(一) 魚類
スズキ・クロダイ・マダイ・ヘダイ・コチ
(二) 鳥類
キジ科の一種(ヤマドリか)
(三) 哺乳類
イノシシ・ニホンジカ・クジラ・タヌキ・ノウサギ
魚類では、タイの類がよく捕食されていたらしいことが一般的である。この調査でも、クロダイの出土例がもっとも多い点があげられている。また、マダイは、かなり大型の個体のものであったらしく、これは、他地域からもたらされたものと推定されている。
一般に、魚類の骨は、こまかいものが多く、小型魚の骨などは貝層の中にあって、発掘の際の検出のときに非常に見逃しやすい(註6)。これは、発掘技術上の問題として、改善の検討がなされている。
ここで、あげられた魚類のほかに、主なものとして、マグロ・ブリ・カレイ・ヒラメ・アカエイ・ボラ・ハモ・イワシなどがあげられる。これらも、その水域環境・漁法の変化などによって地域的特色は自ら現れてくるであろう。
鳥類の出土が少ない。これは、骨が破砕されて(髄も食べるため)細片となっているために採集されにくいという点が考えられている。更にその捕獲に、相当に高度の技術を要したためではないかと考えられる。一般的には、キジ・カモの類が多いことが認められる(註7)。

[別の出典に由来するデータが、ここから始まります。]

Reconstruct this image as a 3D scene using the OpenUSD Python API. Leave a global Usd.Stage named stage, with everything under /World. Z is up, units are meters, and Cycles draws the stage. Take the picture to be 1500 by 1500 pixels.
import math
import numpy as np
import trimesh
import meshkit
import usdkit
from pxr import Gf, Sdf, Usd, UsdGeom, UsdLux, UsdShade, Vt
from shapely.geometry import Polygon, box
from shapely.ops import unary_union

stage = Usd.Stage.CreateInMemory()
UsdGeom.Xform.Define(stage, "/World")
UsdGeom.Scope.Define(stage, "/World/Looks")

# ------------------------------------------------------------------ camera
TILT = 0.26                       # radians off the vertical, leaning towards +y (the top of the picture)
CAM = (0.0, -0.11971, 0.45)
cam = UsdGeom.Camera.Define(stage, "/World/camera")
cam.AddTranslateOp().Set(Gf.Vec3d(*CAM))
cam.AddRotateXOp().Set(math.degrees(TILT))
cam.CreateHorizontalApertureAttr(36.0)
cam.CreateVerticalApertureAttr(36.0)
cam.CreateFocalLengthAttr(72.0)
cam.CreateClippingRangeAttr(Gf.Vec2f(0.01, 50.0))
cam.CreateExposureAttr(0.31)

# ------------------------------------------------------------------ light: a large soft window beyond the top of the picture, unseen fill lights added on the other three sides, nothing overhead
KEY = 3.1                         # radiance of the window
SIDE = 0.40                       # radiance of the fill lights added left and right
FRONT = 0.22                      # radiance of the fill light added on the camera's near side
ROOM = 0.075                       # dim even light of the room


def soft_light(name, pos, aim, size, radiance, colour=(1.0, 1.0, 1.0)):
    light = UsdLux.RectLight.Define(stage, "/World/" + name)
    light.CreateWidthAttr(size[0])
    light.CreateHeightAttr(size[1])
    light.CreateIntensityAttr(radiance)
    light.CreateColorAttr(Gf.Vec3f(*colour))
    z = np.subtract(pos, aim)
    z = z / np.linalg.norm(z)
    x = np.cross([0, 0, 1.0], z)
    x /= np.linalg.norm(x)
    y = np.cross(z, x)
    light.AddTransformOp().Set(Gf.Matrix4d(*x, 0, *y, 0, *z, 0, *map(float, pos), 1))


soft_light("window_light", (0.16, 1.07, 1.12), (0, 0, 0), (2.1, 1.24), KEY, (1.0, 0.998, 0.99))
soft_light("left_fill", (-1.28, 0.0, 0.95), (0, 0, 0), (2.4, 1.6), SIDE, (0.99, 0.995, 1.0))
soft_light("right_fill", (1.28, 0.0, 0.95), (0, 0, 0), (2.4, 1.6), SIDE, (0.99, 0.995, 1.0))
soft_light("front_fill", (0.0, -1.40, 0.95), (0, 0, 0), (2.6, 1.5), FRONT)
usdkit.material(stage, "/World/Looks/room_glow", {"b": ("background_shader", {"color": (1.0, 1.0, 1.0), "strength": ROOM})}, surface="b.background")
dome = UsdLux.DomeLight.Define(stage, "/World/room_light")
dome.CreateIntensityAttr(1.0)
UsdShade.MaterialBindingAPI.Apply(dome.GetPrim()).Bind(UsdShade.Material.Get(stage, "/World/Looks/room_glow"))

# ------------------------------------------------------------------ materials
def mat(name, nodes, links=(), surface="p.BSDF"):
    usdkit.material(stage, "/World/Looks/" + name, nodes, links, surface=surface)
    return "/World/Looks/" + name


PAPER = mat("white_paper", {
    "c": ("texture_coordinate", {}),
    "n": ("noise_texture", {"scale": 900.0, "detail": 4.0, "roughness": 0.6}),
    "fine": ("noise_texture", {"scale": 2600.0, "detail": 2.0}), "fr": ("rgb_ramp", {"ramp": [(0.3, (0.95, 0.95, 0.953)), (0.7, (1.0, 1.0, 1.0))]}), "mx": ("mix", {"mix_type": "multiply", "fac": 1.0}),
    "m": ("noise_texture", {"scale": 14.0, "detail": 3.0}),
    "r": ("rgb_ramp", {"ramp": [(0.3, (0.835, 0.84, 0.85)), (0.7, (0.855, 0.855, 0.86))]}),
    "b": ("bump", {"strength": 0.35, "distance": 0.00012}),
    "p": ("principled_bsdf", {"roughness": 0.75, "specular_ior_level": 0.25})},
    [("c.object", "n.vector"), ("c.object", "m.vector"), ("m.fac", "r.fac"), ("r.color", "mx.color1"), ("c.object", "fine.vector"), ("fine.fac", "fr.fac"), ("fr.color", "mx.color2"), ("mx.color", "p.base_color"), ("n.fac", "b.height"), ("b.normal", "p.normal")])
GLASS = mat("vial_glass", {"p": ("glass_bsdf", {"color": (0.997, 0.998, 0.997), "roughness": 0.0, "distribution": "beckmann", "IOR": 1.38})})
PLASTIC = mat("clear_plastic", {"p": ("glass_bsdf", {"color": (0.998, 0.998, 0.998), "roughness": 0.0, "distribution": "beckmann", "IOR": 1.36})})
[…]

脊椎動物の中で、食糧資源として、もっとも重要な地位を占めるものは何といっても哺乳類であろう。これらは、一個体の捕獲によって得られるものとしては、もっとも多量の食糧を得ることが可能なほか、その遺骸(毛皮・骨格・歯牙・角)をほかに利用(骨角器など)することが可能であったことがあげられる(註8)。
その中でも、もっとも中心をなすのが、シカとイノシシであることが一般的である。特に、シカは、その角が骨角器の原材料として、もっとも有用であるというような点からも、捕獲動物として重要視されていたであろう。そのほかには、大型獣としては、クマ・カモシカなどもあげられるが、これらは地域的特徴といってよく、ほとんどは、中・小型獣である。サル・キツネ・アナグマ・カワウソ・リス・テン・ムササビなどがあげられるが、遺骸の出土例は激減する。
2―62図 貝塚から出土する主な獣骨
哺乳動物の中で、特筆すべきものは、海棲の哺乳動物、特にクジラとイルカである。
イルカは、東京湾口の、館山市鉈切洞窟遺跡(縄文後期)で大量の出土例(註9)を見るほか、湾内各地の貝塚で発見されており、加曽利南貝塚ではほぼ一個体の骨格がまとまって発見されている。
クジラも、仁戸名町月之木貝塚(二―一五図)などからその出土が記録(註10)されているが、ほとんどの場合、それは脊椎骨であり、一回の発掘で一個というような出土状況を示している。
このようなことから、クジラの捕獲の際には、各集落が協力してそれに当たり、獲物を分配したというようなこともいわれているが、元気のよいクジラを捕獲することは、当時としては無理であると考えられ、シャチなどに追われて海岸へ打上げられた「寄せくじら」を手に入れたのではないかと考えられている。また、その脊椎骨が、各種の道具として使用されているというようなことから、特別に求められてきたともいわれている。